- A run of records -
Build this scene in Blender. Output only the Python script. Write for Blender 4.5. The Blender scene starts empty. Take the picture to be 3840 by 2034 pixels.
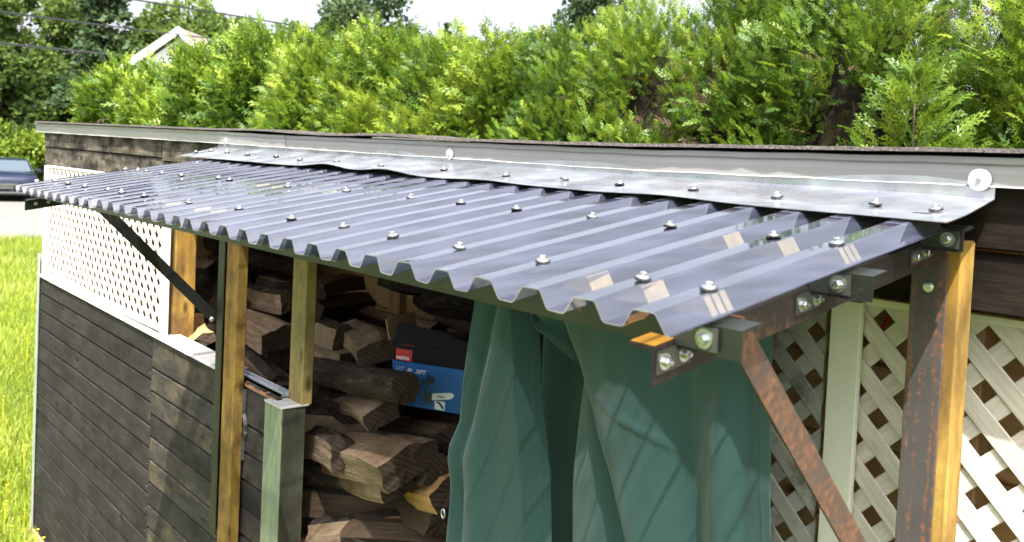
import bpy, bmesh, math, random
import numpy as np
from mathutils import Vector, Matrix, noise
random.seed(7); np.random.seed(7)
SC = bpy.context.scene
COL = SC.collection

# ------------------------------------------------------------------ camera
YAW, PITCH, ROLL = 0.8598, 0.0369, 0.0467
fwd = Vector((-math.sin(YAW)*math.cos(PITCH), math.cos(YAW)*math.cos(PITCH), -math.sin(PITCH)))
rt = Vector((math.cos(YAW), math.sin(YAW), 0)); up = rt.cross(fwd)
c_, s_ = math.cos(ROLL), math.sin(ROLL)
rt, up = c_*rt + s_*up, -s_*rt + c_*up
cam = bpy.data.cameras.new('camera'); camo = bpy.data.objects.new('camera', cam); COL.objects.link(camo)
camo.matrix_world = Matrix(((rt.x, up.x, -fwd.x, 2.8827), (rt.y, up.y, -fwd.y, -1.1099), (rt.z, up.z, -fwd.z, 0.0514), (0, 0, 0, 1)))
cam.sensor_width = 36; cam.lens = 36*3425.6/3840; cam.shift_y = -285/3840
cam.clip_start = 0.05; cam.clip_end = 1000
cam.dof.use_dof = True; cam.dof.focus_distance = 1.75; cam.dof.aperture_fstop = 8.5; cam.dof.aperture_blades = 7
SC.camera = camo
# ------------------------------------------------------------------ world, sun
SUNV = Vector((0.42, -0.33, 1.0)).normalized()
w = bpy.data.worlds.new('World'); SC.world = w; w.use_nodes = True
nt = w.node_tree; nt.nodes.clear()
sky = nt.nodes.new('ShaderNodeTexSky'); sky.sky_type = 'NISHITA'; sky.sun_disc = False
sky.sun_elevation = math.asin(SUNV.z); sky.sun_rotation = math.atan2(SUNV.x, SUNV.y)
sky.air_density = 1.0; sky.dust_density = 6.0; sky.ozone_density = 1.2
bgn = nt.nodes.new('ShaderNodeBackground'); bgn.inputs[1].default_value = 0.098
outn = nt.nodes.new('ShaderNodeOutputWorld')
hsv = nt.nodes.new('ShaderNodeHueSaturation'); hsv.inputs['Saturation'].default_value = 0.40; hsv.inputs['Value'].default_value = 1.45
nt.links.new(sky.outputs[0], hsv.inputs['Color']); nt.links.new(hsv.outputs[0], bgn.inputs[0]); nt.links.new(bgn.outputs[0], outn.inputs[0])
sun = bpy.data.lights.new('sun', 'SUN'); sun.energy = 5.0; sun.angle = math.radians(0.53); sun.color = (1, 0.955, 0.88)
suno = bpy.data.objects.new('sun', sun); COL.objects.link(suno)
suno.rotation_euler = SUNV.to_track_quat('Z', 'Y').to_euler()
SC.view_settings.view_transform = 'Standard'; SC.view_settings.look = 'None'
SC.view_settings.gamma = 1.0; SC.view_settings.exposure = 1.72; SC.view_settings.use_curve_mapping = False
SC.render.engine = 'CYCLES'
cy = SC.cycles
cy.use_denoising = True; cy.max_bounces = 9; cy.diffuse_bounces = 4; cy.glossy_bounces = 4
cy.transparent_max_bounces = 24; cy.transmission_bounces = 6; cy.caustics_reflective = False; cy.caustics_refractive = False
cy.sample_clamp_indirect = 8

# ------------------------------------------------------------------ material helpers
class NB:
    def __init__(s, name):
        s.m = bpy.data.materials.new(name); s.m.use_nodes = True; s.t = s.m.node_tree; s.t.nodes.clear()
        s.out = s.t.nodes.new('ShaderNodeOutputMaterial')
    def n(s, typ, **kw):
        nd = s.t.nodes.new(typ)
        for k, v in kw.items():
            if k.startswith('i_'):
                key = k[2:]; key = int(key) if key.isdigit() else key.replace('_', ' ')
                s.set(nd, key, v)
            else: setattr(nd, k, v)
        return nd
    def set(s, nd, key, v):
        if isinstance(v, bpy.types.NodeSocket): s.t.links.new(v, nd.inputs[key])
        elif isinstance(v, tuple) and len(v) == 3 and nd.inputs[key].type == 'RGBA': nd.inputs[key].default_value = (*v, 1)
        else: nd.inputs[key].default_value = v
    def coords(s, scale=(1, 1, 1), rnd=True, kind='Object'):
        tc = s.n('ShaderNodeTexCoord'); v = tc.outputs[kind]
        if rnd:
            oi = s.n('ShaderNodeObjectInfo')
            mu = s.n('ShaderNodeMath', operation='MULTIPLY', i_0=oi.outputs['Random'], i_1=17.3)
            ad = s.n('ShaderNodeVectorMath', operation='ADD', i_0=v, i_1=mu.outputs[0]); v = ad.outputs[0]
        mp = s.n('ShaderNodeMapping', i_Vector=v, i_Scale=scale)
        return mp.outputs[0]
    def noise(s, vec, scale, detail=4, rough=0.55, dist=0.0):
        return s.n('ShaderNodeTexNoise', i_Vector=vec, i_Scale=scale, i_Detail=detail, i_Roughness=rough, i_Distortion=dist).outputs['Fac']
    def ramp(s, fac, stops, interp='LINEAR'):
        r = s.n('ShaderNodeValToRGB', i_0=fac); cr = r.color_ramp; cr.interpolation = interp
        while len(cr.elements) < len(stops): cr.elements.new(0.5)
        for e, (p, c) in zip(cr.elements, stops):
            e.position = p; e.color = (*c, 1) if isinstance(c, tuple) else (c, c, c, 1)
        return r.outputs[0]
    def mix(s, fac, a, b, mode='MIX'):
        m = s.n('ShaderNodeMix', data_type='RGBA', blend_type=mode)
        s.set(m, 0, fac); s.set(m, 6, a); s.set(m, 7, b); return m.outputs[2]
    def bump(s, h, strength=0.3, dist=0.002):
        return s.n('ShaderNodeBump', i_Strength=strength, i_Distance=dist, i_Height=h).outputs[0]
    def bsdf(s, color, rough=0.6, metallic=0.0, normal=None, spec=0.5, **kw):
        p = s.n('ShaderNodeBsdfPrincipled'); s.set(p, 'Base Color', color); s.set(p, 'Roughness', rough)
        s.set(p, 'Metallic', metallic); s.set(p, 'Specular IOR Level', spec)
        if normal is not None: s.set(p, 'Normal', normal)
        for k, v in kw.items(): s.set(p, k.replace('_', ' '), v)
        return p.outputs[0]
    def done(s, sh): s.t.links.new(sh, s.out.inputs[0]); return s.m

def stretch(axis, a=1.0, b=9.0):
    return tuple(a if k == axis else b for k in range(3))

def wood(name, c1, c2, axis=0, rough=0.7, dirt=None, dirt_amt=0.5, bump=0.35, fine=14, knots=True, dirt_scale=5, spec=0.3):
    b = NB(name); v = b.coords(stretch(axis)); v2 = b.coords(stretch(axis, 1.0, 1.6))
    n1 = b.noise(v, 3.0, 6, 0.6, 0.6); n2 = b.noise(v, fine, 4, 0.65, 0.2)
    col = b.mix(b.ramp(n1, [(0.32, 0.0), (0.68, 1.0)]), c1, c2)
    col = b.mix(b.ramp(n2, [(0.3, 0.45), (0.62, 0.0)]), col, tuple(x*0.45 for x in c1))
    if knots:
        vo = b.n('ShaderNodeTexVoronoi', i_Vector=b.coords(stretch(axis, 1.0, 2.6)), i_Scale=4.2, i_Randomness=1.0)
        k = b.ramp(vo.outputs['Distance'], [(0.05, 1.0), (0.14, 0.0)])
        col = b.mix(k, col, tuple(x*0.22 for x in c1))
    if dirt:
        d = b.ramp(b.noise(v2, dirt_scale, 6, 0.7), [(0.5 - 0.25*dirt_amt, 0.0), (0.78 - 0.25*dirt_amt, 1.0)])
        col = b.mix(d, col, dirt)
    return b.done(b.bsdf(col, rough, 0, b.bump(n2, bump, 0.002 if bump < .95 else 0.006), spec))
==
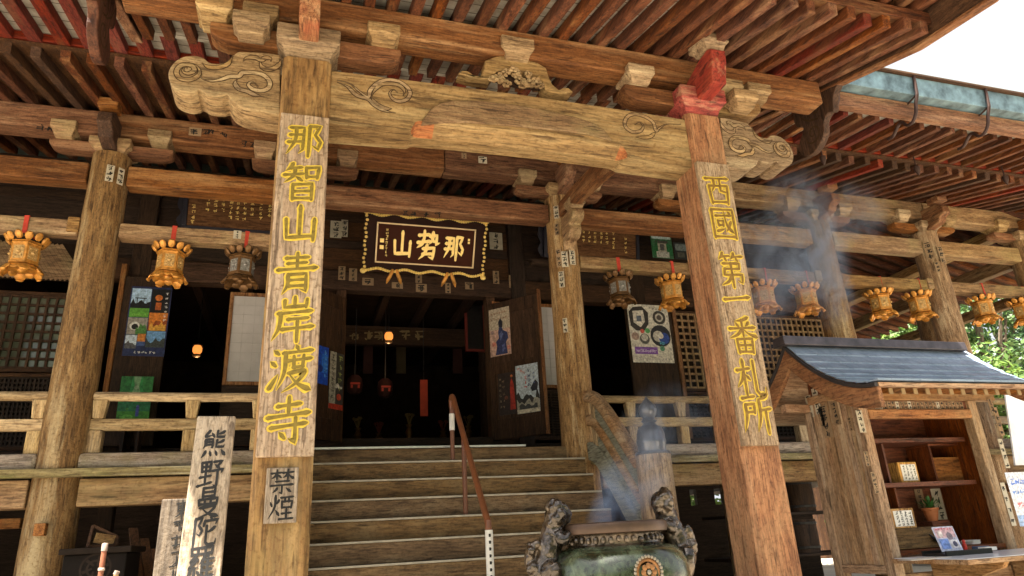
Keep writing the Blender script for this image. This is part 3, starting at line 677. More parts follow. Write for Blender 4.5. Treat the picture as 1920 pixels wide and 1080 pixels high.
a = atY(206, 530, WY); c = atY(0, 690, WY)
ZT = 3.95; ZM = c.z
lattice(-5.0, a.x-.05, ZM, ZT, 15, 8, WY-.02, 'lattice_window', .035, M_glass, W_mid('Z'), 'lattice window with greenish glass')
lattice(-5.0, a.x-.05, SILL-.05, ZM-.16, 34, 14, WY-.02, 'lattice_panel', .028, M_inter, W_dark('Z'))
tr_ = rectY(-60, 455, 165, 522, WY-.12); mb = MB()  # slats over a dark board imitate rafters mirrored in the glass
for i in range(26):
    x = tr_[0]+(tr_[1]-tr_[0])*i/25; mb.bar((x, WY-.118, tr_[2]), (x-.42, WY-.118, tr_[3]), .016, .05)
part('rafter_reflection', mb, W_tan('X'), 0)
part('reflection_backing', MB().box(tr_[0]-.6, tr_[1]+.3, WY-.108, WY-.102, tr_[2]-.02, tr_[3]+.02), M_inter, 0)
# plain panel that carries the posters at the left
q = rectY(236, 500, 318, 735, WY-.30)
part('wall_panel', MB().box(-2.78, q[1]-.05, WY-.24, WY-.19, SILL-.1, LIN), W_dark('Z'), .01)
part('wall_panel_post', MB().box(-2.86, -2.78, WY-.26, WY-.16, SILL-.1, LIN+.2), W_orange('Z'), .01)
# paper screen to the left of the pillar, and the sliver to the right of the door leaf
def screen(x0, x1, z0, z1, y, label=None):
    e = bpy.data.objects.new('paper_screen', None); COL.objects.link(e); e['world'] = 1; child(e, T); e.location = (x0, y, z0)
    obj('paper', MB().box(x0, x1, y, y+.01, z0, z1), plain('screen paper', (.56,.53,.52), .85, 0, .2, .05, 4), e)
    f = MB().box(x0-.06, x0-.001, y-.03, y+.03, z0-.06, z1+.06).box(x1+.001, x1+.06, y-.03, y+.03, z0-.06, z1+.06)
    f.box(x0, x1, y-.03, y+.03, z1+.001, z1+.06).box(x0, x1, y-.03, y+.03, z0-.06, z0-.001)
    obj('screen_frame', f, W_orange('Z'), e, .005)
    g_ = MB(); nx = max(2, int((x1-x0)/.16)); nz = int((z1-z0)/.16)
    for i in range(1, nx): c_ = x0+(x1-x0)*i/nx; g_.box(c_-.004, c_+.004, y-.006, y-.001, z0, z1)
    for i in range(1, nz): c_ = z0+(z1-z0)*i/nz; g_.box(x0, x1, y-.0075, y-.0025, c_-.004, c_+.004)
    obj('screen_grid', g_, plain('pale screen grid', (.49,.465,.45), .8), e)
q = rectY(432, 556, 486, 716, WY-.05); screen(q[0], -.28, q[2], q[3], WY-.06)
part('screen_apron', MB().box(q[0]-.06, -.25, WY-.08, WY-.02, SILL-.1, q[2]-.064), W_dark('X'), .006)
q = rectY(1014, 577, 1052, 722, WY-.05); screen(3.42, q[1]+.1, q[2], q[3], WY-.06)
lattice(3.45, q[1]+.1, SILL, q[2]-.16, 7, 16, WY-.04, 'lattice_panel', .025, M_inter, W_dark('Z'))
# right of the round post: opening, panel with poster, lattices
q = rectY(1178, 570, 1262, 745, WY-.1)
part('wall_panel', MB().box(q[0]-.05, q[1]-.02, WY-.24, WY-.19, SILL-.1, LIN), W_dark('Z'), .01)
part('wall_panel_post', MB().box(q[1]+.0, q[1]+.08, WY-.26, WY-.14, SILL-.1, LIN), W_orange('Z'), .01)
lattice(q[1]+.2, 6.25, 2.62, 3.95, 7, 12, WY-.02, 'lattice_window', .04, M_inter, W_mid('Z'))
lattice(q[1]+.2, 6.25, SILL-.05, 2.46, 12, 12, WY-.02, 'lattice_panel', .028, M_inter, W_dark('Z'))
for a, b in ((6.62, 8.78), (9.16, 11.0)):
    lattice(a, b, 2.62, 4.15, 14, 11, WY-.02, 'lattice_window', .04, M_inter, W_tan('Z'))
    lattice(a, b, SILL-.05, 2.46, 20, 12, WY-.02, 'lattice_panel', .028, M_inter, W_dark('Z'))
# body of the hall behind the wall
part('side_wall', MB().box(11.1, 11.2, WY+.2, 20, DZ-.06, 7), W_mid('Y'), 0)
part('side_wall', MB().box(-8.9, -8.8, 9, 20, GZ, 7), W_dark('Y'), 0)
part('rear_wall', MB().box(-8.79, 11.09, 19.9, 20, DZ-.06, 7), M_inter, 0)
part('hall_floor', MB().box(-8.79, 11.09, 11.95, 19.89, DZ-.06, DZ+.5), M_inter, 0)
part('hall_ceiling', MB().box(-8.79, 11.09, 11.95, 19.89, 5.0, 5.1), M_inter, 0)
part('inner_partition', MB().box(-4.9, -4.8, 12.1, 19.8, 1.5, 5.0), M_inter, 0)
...
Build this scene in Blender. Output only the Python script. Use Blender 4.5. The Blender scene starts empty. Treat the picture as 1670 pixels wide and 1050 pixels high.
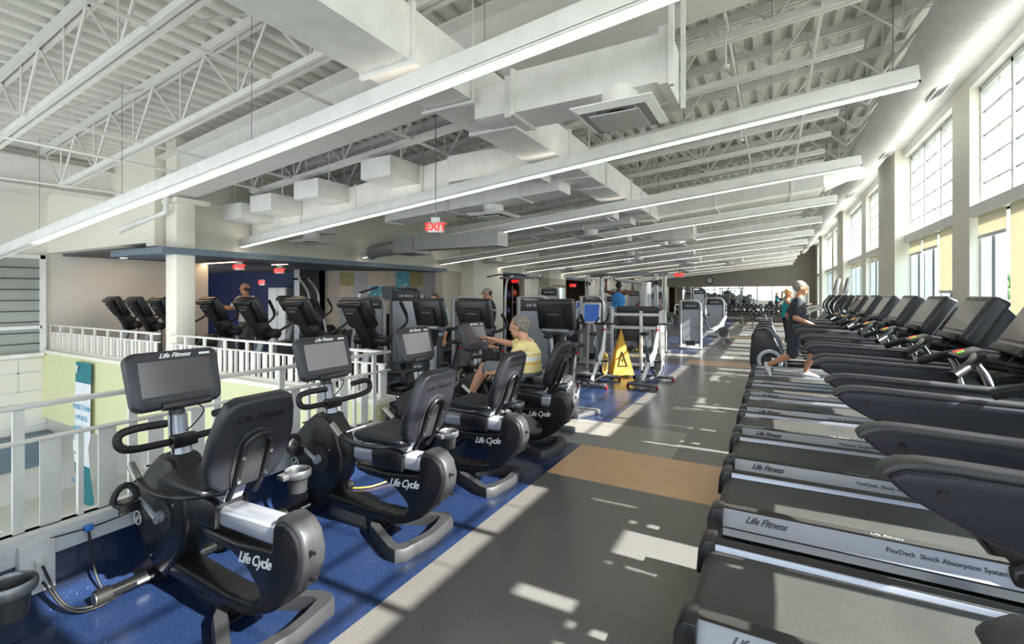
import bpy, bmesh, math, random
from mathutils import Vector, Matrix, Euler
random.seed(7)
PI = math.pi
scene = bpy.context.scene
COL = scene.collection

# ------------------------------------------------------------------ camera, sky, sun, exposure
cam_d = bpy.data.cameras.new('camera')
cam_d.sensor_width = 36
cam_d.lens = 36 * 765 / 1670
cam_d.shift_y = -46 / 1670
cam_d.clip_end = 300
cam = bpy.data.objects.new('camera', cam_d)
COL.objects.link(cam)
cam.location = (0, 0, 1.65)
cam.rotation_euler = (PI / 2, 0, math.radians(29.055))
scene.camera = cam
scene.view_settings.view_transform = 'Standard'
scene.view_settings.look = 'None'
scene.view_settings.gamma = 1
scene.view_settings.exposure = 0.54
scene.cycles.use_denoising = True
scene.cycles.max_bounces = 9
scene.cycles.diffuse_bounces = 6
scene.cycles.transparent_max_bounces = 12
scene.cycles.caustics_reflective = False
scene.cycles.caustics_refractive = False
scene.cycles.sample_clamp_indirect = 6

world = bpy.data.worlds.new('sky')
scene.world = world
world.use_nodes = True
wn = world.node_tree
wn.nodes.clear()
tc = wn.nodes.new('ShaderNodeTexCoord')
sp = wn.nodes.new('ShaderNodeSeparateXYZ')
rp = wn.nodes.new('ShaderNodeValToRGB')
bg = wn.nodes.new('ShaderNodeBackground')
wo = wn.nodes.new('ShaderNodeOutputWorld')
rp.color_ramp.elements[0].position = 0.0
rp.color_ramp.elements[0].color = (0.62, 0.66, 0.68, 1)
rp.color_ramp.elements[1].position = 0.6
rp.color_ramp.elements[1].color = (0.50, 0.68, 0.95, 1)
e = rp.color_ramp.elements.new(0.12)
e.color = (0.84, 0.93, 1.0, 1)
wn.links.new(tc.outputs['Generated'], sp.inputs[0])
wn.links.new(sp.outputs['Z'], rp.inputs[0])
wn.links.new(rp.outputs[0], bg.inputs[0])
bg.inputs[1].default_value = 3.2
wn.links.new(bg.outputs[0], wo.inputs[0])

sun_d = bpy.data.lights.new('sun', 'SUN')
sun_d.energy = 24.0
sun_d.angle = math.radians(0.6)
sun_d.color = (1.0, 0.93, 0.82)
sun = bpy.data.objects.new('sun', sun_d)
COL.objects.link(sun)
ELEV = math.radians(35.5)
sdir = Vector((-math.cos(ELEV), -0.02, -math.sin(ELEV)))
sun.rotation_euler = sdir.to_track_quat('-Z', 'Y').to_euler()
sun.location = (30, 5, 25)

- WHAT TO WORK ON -
From the data above, copy each line that has the string "only".

- RESPONSE TO THIS TASK -
Build this scene in Blender. Output only the Python script. Write for Blender 4.5. The Blender scene starts empty. Take the picture to be 3840 by 2034 pixels.
Build this scene in Blender. Output only the Python script. Use Blender 4.5. The Blender scene starts empty. Treat the picture as 1670 pixels wide and 1050 pixels high.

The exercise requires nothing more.